### Provided material
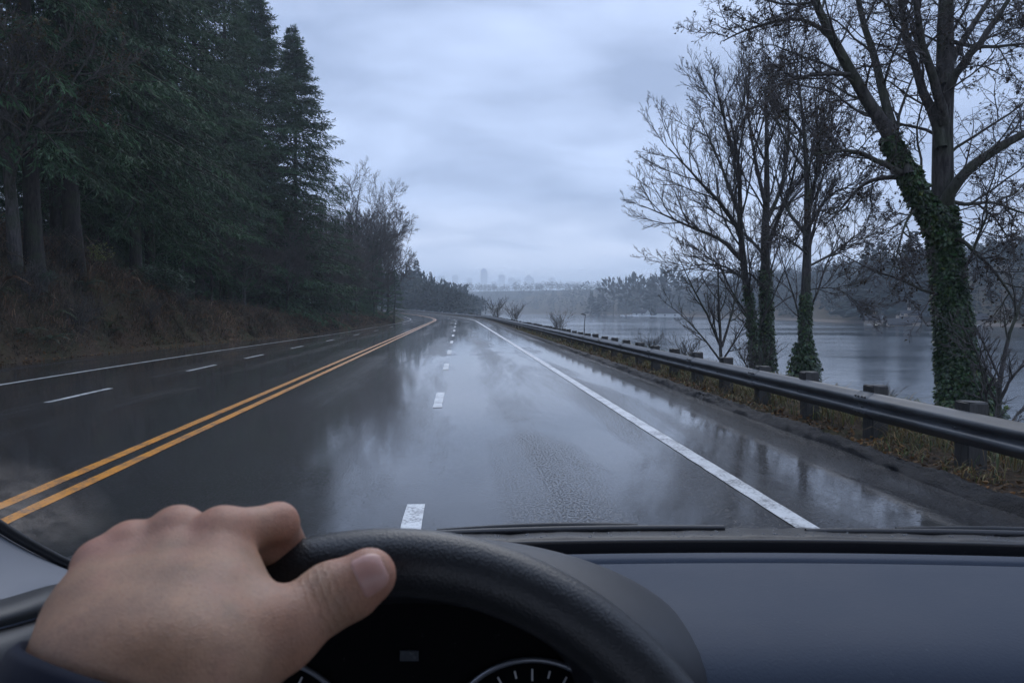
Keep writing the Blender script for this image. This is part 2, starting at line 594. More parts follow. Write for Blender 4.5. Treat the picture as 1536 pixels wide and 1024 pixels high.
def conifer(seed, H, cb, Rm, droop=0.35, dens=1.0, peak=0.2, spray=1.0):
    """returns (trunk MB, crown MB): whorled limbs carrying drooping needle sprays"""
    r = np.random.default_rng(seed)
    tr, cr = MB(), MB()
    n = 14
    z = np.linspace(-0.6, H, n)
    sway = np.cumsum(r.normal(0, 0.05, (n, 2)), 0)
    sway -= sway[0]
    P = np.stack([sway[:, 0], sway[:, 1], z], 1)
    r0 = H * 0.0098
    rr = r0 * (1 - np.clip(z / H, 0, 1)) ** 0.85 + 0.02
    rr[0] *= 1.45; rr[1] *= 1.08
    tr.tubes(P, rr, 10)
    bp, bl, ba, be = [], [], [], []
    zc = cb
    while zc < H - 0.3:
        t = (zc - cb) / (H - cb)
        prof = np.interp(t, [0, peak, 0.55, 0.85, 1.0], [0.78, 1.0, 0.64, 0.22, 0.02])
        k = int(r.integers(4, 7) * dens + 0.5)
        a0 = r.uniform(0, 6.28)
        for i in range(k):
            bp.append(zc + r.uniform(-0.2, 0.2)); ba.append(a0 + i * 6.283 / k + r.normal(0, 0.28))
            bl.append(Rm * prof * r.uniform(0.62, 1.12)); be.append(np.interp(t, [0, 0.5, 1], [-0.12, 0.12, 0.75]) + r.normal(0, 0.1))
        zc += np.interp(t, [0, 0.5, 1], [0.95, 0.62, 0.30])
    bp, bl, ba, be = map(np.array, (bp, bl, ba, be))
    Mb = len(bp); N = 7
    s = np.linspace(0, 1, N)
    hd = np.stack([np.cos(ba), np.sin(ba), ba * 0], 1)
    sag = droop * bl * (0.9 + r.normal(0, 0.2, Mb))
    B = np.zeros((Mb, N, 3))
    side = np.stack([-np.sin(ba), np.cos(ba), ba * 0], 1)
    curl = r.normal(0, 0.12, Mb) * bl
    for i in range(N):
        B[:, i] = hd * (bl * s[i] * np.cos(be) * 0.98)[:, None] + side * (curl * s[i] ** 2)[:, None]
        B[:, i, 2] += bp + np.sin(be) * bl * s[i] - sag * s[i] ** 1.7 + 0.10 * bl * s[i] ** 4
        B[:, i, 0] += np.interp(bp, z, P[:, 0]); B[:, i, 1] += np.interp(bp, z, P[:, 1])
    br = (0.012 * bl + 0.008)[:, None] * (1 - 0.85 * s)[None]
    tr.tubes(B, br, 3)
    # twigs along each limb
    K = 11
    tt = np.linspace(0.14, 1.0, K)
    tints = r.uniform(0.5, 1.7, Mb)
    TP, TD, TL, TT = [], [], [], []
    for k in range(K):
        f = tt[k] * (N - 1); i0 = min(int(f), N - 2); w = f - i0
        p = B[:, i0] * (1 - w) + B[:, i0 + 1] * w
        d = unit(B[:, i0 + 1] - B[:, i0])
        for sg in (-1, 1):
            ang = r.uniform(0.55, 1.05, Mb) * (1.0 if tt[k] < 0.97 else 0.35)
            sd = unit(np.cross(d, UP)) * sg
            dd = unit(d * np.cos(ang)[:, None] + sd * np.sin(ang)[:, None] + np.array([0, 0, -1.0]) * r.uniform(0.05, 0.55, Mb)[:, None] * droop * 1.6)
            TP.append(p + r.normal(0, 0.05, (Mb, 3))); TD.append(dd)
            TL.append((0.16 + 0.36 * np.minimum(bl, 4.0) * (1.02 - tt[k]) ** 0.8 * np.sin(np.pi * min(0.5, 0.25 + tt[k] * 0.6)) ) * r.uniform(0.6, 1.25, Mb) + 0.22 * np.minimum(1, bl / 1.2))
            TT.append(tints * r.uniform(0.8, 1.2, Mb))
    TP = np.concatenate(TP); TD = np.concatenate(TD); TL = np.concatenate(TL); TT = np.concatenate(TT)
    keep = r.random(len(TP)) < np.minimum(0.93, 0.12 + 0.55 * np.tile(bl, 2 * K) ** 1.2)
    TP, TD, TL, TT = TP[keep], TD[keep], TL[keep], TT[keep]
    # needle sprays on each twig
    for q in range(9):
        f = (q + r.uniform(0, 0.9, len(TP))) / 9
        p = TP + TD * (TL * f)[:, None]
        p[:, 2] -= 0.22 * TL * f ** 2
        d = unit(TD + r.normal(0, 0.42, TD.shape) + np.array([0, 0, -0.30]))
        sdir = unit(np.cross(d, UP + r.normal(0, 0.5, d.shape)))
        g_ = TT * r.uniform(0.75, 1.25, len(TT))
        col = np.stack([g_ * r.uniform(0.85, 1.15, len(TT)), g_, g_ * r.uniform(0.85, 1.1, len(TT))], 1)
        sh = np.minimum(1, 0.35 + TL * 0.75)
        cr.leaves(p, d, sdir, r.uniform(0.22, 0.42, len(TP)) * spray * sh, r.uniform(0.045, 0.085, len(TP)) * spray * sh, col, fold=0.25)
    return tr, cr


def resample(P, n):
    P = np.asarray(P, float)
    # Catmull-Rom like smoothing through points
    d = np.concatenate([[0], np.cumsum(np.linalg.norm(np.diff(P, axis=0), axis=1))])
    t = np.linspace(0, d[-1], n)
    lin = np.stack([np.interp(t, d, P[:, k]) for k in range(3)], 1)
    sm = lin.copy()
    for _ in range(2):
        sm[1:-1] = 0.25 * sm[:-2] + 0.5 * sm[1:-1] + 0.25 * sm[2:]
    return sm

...

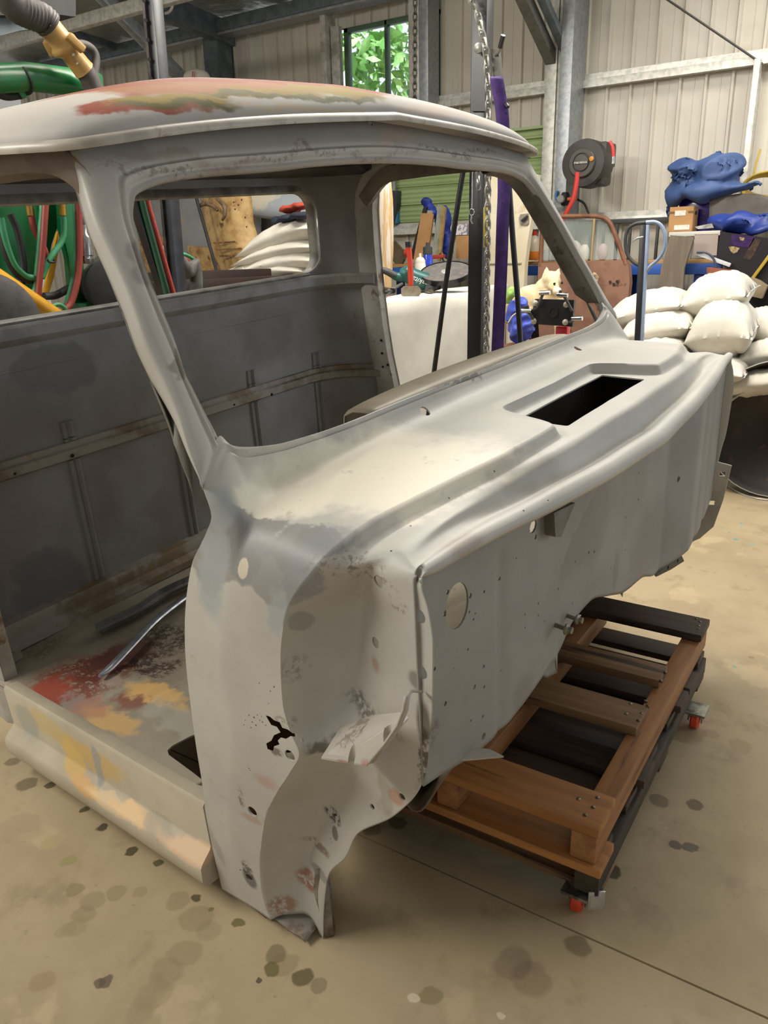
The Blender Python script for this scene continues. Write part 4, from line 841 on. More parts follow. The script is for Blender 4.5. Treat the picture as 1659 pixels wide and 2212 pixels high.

### What the task requires
Reply with the number of lines in the preceding entries that contain "part", and no other words.

### In response
2